Would you quote the material below from its first line through the line containing "return 650 + F * x / f, 366 - F * u / f", exactly and with both ends included?

DATA EXCERPT
☆ ☆ ☆
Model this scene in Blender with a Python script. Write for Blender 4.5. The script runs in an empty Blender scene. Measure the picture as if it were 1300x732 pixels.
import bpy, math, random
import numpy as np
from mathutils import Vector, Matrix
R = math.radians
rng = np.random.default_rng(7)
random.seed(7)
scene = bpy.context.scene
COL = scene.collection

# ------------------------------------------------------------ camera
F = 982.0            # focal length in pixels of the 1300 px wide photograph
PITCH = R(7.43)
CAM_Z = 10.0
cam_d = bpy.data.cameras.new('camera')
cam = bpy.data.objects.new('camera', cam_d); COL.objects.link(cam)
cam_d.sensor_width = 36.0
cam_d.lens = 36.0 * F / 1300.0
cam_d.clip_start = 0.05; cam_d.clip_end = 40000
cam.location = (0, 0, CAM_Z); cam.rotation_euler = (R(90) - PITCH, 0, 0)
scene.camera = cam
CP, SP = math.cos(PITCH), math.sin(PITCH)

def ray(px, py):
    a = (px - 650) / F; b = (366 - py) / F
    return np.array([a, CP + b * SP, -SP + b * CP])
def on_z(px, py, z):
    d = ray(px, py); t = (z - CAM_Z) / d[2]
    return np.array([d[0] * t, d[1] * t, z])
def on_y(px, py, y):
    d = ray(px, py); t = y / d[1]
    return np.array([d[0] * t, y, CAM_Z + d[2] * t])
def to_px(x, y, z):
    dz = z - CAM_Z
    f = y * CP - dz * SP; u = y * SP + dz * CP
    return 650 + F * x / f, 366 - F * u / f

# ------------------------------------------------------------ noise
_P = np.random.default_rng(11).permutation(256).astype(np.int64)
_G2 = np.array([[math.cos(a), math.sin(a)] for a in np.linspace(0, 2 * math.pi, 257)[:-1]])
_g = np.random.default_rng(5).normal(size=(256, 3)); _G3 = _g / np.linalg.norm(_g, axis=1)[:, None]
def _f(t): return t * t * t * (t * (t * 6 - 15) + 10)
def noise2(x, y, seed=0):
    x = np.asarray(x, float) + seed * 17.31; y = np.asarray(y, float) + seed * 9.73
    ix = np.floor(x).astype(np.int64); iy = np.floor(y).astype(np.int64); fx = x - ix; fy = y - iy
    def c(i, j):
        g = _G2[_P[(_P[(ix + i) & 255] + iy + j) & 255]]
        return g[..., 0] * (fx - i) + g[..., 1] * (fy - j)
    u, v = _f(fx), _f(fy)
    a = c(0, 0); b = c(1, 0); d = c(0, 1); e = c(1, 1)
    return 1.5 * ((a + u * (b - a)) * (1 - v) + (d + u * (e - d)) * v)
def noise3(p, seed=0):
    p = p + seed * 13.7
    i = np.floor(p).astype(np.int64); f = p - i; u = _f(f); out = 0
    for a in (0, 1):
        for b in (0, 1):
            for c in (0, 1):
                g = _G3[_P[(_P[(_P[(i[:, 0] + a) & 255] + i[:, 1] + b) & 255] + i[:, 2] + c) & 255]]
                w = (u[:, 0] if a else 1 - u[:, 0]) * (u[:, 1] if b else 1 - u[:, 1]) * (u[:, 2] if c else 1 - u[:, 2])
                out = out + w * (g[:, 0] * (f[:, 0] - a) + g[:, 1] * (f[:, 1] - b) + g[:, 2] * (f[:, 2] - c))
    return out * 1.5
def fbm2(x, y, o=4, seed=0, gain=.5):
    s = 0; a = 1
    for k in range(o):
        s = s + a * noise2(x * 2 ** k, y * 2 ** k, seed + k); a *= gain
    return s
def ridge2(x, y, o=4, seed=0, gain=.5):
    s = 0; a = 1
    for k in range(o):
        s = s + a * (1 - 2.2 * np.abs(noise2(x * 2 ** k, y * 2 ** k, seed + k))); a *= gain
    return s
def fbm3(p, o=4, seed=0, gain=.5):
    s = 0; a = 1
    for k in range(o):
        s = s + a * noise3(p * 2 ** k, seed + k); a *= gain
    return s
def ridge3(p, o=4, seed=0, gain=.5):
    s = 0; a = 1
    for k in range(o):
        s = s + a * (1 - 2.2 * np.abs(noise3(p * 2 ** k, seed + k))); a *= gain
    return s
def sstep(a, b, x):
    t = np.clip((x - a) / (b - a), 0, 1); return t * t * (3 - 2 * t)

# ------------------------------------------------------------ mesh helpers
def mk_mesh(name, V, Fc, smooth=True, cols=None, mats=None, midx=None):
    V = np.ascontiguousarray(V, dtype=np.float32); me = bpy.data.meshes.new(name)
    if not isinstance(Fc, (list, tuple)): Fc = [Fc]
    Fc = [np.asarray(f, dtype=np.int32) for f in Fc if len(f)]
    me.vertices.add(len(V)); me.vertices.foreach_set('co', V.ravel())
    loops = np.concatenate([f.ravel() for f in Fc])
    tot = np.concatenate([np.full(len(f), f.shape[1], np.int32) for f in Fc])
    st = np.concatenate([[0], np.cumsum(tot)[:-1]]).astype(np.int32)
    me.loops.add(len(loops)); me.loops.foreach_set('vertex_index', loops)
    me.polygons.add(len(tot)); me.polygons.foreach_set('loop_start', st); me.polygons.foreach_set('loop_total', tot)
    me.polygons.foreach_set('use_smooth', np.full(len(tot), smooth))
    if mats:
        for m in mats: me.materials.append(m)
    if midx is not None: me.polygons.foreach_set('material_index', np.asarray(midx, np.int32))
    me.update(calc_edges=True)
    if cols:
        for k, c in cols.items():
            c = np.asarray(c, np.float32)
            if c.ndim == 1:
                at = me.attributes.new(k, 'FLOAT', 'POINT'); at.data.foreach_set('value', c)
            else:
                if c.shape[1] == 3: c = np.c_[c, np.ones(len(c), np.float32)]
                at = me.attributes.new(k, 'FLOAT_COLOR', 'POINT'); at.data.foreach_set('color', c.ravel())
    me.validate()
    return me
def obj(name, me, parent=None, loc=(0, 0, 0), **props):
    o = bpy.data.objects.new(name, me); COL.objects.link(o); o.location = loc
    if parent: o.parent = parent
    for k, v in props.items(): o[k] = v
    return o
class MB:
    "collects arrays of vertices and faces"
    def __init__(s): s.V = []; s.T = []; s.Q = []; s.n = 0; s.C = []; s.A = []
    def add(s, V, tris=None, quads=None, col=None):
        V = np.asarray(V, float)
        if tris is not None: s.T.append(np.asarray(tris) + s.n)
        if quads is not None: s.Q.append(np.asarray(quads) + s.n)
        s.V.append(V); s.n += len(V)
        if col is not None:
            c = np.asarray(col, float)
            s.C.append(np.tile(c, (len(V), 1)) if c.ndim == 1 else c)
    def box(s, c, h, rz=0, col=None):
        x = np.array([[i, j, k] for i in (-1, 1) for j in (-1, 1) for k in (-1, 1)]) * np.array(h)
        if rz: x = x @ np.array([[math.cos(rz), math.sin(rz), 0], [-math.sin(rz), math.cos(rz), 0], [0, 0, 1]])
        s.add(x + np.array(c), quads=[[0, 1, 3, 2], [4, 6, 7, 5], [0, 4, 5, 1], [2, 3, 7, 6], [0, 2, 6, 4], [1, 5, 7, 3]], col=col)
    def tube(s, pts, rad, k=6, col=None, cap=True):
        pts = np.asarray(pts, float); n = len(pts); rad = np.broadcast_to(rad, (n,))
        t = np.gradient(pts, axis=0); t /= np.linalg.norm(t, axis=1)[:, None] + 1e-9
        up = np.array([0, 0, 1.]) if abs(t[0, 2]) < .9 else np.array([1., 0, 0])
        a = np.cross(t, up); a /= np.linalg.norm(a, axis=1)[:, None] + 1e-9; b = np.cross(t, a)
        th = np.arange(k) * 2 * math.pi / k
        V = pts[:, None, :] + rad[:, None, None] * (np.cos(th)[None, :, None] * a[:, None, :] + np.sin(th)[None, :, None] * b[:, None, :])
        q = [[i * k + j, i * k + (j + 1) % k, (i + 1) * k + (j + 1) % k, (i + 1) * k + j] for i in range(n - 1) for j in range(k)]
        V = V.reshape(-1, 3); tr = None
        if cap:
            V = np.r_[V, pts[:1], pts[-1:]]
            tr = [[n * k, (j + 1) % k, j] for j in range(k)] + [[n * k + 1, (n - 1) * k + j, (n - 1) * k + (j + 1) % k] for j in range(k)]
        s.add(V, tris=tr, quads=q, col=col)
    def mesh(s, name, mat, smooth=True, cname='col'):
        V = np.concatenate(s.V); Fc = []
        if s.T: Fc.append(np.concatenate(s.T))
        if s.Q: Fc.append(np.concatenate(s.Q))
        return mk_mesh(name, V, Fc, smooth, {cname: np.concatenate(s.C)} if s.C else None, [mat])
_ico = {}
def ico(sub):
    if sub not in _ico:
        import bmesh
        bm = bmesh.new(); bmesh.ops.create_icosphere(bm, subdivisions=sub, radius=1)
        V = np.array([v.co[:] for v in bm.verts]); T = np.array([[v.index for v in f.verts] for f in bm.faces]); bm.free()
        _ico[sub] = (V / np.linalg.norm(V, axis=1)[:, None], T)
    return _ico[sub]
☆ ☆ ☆
SOLUTION TO THIS PROBLEM
Model this scene in Blender with a Python script. Write for Blender 4.5. The script runs in an empty Blender scene. Measure the picture as if it were 1300x732 pixels.
import bpy, math, random
import numpy as np
from mathutils import Vector, Matrix
R = math.radians
rng = np.random.default_rng(7)
random.seed(7)
scene = bpy.context.scene
COL = scene.collection

# ------------------------------------------------------------ camera
F = 982.0            # focal length in pixels of the 1300 px wide photograph
PITCH = R(7.43)
CAM_Z = 10.0
cam_d = bpy.data.cameras.new('camera')
cam = bpy.data.objects.new('camera', cam_d); COL.objects.link(cam)
cam_d.sensor_width = 36.0
cam_d.lens = 36.0 * F / 1300.0
cam_d.clip_start = 0.05; cam_d.clip_end = 40000
cam.location = (0, 0, CAM_Z); cam.rotation_euler = (R(90) - PITCH, 0, 0)
scene.camera = cam
CP, SP = math.cos(PITCH), math.sin(PITCH)

def ray(px, py):
    a = (px - 650) / F; b = (366 - py) / F
    return np.array([a, CP + b * SP, -SP + b * CP])
def on_z(px, py, z):
    d = ray(px, py); t = (z - CAM_Z) / d[2]
    return np.array([d[0] * t, d[1] * t, z])
def on_y(px, py, y):
    d = ray(px, py); t = y / d[1]
    return np.array([d[0] * t, y, CAM_Z + d[2] * t])
def to_px(x, y, z):
    dz = z - CAM_Z
    f = y * CP - dz * SP; u = y * SP + dz * CP
    return 650 + F * x / f, 366 - F * u / f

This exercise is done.